What you are asked to do ::
Copy exactly the lines from the one containing "Write the bpy" through the one containing "return (*out, 1)", both included, and nothing else.

• • •

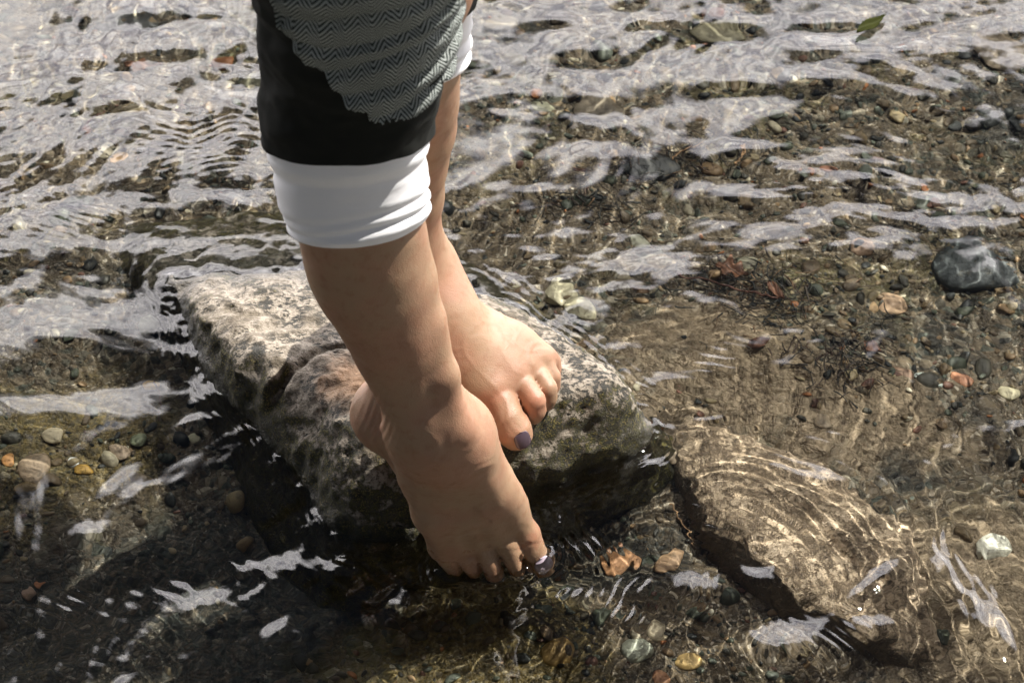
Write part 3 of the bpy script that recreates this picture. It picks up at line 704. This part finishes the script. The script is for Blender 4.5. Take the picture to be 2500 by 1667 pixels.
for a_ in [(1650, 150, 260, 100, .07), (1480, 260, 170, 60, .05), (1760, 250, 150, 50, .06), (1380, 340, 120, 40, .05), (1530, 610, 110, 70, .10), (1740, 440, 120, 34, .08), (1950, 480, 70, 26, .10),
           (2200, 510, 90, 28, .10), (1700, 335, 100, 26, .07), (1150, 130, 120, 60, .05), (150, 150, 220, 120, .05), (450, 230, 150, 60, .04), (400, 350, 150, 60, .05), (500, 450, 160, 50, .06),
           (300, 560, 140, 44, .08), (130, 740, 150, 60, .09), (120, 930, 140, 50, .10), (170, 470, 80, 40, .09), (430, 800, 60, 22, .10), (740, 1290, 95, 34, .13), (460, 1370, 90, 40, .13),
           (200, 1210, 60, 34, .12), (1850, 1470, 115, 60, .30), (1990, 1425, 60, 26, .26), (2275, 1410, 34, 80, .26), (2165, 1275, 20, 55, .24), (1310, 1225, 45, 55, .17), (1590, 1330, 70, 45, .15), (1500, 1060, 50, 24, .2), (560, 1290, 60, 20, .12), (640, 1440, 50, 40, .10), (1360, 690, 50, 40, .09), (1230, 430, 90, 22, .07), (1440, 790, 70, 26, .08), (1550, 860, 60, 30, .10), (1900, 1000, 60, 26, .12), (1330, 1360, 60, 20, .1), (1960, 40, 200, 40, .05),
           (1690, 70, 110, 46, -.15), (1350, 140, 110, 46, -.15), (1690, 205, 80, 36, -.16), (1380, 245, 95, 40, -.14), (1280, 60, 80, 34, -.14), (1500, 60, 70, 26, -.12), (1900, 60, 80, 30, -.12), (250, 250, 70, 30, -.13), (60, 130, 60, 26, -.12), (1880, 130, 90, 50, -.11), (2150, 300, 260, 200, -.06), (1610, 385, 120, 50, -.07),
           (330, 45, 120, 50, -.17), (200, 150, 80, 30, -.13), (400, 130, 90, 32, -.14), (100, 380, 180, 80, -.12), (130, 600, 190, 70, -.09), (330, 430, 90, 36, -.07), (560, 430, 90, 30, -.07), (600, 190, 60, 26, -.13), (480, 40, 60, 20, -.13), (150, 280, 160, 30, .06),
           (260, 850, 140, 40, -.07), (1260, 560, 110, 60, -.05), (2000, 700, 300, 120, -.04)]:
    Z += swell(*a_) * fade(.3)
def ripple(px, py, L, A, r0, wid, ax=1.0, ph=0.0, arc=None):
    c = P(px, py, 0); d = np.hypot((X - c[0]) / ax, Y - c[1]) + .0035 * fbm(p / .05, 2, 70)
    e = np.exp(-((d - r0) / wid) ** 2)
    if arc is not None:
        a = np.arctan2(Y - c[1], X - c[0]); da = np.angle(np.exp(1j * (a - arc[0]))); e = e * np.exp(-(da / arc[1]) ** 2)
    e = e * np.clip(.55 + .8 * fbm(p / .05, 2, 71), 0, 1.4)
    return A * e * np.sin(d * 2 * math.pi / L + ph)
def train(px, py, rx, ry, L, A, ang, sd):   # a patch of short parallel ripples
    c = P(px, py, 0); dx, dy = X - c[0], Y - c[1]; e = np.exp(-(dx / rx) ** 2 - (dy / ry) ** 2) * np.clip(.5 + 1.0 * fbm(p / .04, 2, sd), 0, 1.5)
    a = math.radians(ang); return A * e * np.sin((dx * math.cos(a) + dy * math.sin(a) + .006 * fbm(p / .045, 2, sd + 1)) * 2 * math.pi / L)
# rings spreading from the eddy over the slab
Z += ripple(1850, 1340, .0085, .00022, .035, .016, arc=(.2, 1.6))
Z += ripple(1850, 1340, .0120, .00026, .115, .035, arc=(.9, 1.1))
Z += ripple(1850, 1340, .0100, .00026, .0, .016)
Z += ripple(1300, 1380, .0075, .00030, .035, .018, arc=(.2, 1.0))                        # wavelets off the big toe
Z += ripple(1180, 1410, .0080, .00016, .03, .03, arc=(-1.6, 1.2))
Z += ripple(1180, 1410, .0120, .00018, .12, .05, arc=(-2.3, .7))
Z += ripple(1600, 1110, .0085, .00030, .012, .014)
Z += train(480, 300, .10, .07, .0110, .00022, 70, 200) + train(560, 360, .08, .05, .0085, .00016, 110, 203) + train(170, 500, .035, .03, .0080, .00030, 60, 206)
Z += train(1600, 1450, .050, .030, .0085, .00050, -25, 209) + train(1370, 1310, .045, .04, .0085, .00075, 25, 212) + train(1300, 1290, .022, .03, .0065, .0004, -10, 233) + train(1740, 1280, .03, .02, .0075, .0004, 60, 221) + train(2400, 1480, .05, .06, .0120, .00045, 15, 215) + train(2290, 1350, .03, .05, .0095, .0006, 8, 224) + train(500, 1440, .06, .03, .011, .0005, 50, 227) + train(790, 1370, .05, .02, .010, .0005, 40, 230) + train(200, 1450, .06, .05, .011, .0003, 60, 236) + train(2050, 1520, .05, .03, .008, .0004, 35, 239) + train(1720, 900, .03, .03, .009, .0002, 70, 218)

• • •

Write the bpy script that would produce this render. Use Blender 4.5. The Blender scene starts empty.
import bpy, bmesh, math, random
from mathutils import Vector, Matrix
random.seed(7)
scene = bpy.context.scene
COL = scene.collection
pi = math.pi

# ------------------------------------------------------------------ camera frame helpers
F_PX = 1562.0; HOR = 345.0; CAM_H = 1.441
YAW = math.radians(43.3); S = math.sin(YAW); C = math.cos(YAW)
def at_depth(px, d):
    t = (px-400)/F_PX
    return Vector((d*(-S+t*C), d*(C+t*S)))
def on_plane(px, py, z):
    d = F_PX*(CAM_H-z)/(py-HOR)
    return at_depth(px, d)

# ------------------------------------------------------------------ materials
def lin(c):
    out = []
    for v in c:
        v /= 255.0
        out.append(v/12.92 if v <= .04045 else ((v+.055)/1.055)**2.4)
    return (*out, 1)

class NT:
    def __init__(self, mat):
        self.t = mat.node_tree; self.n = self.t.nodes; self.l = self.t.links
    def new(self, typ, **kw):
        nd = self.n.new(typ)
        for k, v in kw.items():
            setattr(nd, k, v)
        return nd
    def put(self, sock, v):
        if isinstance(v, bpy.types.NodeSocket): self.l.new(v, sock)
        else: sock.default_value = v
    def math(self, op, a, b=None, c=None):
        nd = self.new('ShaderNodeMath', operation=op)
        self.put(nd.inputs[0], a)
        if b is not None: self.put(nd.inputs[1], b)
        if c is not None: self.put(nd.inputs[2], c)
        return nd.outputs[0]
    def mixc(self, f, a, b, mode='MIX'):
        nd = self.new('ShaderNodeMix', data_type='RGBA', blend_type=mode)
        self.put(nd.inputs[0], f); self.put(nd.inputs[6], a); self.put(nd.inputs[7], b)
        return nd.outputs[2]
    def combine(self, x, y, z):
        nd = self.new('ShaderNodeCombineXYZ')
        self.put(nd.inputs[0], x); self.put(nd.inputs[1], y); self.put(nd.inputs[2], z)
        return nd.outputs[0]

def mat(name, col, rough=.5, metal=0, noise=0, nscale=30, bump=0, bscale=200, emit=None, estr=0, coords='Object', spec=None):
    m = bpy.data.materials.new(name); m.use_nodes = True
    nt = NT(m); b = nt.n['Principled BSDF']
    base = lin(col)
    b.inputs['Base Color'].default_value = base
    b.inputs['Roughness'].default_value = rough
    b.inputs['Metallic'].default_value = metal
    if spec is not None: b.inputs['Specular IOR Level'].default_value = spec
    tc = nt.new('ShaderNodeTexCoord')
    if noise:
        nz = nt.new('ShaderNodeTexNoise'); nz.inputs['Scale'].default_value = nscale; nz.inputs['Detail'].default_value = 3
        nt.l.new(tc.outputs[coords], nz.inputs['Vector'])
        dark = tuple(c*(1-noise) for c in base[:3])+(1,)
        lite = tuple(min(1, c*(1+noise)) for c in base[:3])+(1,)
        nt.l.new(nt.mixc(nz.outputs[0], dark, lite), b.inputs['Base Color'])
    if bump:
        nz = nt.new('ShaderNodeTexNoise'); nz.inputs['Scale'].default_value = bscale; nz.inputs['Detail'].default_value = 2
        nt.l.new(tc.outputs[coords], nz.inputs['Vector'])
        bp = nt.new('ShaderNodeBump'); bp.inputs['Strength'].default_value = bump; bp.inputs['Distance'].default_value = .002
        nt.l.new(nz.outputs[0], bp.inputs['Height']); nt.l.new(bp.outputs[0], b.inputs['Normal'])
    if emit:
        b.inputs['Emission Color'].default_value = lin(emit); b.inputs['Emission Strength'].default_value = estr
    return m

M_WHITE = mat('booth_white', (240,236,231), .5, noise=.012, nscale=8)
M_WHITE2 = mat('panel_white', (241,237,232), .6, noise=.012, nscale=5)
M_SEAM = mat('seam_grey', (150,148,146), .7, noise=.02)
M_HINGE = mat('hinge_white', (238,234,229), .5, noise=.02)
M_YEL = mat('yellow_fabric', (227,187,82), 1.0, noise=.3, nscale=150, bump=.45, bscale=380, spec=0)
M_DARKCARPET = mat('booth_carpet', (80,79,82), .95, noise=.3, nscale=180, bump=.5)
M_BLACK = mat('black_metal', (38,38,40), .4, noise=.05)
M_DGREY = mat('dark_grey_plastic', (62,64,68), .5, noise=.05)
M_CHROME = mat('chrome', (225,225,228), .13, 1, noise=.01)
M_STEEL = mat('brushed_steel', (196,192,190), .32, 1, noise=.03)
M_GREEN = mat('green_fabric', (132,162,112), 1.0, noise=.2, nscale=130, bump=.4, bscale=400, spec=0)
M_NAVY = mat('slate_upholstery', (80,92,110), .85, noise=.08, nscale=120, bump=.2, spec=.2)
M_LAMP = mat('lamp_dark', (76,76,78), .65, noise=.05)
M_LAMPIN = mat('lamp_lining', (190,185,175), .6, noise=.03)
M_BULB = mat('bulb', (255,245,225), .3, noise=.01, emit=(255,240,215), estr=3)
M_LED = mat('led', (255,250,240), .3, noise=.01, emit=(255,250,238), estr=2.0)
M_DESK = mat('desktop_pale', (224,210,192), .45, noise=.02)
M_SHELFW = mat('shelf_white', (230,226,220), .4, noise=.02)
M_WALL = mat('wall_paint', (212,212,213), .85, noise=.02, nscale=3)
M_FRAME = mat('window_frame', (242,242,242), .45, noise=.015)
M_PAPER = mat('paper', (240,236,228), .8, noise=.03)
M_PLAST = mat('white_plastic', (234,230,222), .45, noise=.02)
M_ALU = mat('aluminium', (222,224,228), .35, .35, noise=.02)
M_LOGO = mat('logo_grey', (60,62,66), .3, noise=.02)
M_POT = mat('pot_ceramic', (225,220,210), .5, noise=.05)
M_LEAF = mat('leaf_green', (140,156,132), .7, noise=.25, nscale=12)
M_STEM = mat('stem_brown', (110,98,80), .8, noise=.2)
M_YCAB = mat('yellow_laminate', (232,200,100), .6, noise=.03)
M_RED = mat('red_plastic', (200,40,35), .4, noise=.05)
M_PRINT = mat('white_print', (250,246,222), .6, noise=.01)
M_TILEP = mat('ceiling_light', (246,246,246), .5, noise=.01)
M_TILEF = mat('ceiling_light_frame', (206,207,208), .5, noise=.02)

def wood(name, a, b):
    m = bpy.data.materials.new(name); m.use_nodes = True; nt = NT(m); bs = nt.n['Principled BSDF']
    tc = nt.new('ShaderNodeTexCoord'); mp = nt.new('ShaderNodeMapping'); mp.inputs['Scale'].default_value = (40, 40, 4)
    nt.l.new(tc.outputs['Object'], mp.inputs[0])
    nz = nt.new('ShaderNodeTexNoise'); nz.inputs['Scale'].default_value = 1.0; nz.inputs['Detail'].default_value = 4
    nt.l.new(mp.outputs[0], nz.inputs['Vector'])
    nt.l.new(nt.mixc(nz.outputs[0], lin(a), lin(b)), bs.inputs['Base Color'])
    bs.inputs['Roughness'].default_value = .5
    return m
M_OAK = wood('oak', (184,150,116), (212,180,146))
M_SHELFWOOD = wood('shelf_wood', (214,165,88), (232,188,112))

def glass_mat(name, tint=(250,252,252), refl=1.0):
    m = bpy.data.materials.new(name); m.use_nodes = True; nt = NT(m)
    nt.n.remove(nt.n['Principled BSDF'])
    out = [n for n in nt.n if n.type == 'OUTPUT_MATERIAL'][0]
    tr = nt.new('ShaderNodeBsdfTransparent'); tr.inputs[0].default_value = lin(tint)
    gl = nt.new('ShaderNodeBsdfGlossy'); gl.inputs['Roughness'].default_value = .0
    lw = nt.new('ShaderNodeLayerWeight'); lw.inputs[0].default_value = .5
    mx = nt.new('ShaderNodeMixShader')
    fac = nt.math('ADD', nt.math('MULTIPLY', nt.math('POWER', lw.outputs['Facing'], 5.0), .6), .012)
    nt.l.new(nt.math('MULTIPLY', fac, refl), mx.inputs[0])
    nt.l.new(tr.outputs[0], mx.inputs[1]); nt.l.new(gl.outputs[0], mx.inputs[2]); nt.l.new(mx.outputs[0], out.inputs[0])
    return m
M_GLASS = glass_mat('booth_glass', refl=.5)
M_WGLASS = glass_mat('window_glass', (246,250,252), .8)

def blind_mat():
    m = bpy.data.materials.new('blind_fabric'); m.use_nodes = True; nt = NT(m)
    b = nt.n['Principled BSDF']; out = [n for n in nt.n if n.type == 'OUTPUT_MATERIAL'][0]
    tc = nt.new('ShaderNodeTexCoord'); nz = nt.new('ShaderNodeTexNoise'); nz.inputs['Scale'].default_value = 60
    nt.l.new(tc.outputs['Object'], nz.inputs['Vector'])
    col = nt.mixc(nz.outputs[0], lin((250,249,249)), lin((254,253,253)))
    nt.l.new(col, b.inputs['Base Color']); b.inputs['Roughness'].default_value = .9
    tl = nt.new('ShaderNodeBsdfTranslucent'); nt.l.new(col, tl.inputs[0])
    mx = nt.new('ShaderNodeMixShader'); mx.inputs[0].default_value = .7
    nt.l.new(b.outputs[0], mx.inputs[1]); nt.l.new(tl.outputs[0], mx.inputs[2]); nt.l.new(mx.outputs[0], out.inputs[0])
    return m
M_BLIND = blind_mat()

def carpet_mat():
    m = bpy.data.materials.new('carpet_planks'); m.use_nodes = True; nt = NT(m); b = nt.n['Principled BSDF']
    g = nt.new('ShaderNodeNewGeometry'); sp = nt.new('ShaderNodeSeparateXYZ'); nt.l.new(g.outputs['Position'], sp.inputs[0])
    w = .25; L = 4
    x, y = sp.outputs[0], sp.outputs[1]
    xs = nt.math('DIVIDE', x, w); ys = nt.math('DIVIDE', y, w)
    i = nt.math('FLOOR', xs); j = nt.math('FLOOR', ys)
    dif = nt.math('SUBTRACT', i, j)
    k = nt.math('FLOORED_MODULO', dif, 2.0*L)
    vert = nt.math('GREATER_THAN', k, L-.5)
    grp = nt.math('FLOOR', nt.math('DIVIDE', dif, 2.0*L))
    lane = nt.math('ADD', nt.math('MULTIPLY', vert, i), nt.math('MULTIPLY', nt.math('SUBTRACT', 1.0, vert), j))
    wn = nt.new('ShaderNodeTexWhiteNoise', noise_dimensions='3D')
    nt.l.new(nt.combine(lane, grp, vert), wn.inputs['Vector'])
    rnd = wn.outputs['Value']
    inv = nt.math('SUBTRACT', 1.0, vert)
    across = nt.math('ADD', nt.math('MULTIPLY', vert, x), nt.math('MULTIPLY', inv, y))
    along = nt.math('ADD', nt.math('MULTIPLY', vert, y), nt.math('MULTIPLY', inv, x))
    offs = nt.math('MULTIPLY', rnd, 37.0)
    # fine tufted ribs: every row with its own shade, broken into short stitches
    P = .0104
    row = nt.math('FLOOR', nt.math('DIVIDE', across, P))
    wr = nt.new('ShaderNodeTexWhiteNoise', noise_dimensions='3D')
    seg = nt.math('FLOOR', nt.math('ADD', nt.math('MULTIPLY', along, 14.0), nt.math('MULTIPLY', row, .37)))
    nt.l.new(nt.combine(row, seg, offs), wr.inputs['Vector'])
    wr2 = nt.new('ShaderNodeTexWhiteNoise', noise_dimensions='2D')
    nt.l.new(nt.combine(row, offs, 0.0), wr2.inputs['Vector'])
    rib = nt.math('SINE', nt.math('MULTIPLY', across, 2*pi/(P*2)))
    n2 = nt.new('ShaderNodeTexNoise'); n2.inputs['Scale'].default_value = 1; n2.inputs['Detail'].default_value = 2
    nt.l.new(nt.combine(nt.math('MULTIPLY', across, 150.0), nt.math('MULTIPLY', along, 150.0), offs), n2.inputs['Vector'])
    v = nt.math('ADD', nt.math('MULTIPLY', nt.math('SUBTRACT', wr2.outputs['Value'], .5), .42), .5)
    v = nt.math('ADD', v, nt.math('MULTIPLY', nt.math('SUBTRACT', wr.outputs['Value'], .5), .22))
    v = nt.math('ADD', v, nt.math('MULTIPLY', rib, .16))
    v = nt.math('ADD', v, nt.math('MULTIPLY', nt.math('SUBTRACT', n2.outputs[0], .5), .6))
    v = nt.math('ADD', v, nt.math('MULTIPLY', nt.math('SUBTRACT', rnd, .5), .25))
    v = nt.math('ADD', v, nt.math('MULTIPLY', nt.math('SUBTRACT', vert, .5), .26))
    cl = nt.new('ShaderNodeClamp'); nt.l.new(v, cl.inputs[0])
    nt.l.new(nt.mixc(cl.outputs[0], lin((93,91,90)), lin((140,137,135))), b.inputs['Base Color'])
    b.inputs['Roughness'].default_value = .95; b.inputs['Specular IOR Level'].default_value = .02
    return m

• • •

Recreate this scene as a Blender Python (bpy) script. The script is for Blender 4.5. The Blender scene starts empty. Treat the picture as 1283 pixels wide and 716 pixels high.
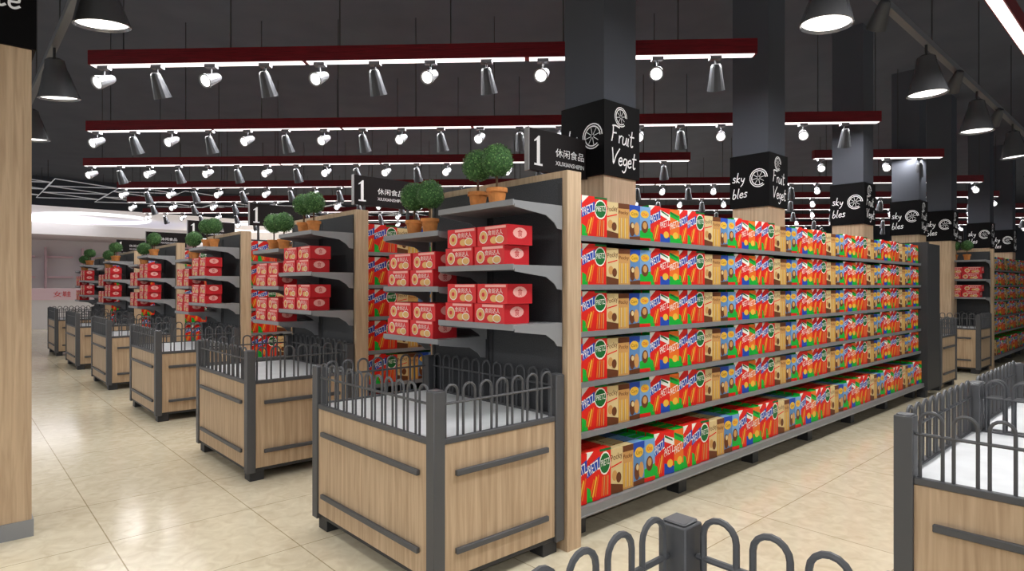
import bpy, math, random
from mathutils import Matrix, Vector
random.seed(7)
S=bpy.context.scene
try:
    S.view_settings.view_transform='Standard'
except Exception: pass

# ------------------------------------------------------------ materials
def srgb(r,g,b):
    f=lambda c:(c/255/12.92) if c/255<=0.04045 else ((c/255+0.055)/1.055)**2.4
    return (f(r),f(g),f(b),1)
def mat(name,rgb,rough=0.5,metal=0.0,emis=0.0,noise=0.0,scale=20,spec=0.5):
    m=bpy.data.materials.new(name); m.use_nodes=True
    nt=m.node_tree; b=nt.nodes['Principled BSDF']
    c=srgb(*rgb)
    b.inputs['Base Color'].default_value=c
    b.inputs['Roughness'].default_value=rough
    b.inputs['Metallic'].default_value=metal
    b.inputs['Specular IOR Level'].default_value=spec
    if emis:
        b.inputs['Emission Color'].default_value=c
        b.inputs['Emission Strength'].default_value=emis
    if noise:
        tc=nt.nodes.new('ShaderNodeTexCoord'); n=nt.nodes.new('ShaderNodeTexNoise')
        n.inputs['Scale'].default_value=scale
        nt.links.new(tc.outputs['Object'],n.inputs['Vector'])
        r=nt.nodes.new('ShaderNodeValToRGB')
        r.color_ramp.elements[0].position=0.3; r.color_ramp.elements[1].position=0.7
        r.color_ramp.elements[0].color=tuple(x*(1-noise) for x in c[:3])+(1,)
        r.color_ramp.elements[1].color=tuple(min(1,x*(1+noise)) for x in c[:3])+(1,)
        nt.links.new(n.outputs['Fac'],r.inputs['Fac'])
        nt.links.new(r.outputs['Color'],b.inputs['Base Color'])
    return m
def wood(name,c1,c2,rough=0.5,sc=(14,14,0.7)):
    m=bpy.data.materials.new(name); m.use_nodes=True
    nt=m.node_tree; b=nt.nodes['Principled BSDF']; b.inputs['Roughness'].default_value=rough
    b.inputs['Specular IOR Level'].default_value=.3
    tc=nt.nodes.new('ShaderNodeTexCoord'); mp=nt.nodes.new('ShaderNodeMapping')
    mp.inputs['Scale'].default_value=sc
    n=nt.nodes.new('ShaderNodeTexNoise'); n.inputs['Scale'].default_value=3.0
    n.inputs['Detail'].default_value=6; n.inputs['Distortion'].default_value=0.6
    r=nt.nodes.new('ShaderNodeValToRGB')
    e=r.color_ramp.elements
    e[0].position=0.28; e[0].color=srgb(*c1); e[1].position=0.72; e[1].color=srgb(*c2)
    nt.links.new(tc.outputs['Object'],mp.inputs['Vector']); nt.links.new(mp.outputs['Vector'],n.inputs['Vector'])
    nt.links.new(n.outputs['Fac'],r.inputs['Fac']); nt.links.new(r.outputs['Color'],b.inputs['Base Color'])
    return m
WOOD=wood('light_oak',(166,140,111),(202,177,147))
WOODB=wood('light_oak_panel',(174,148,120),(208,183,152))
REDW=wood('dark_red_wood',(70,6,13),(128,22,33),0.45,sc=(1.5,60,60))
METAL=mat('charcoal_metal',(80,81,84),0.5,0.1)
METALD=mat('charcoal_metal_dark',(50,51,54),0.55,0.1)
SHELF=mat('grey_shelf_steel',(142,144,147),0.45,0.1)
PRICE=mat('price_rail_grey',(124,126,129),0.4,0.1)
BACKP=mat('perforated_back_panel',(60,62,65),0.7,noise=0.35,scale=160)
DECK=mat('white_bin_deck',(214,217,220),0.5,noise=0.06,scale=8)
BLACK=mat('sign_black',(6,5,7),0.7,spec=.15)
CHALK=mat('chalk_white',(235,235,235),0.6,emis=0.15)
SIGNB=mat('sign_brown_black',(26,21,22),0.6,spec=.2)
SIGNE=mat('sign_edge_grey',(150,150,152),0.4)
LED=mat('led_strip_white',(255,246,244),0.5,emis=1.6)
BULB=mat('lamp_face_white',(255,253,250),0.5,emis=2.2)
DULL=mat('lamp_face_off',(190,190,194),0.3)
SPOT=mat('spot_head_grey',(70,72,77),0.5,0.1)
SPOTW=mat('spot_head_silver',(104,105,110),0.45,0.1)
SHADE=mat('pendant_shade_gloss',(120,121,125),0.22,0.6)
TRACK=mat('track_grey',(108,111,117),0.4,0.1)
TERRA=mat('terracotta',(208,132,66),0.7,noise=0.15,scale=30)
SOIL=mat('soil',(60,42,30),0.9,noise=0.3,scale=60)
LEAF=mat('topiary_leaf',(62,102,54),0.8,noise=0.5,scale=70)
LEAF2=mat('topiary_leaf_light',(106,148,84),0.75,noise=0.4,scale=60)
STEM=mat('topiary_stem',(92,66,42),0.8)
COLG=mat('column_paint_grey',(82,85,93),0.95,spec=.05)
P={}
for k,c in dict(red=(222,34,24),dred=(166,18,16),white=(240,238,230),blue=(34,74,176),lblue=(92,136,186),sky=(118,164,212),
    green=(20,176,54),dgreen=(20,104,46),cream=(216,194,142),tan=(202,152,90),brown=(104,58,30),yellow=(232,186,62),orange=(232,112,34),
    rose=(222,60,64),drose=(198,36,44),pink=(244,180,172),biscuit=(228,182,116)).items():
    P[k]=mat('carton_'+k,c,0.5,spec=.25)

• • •

Exercise result ::
Write the bpy script that would produce this render. Use Blender 4.5. The Blender scene starts empty.
import bpy, bmesh, math, random
from mathutils import Vector, Matrix
random.seed(7)
scene = bpy.context.scene
COL = scene.collection
pi = math.pi

# ------------------------------------------------------------------ camera frame helpers
F_PX = 1562.0; HOR = 345.0; CAM_H = 1.441
YAW = math.radians(43.3); S = math.sin(YAW); C = math.cos(YAW)
def at_depth(px, d):
    t = (px-400)/F_PX
    return Vector((d*(-S+t*C), d*(C+t*S)))
def on_plane(px, py, z):
    d = F_PX*(CAM_H-z)/(py-HOR)
    return at_depth(px, d)

# ------------------------------------------------------------------ materials
def lin(c):
    out = []
    for v in c:
        v /= 255.0
        out.append(v/12.92 if v <= .04045 else ((v+.055)/1.055)**2.4)
    return (*out, 1)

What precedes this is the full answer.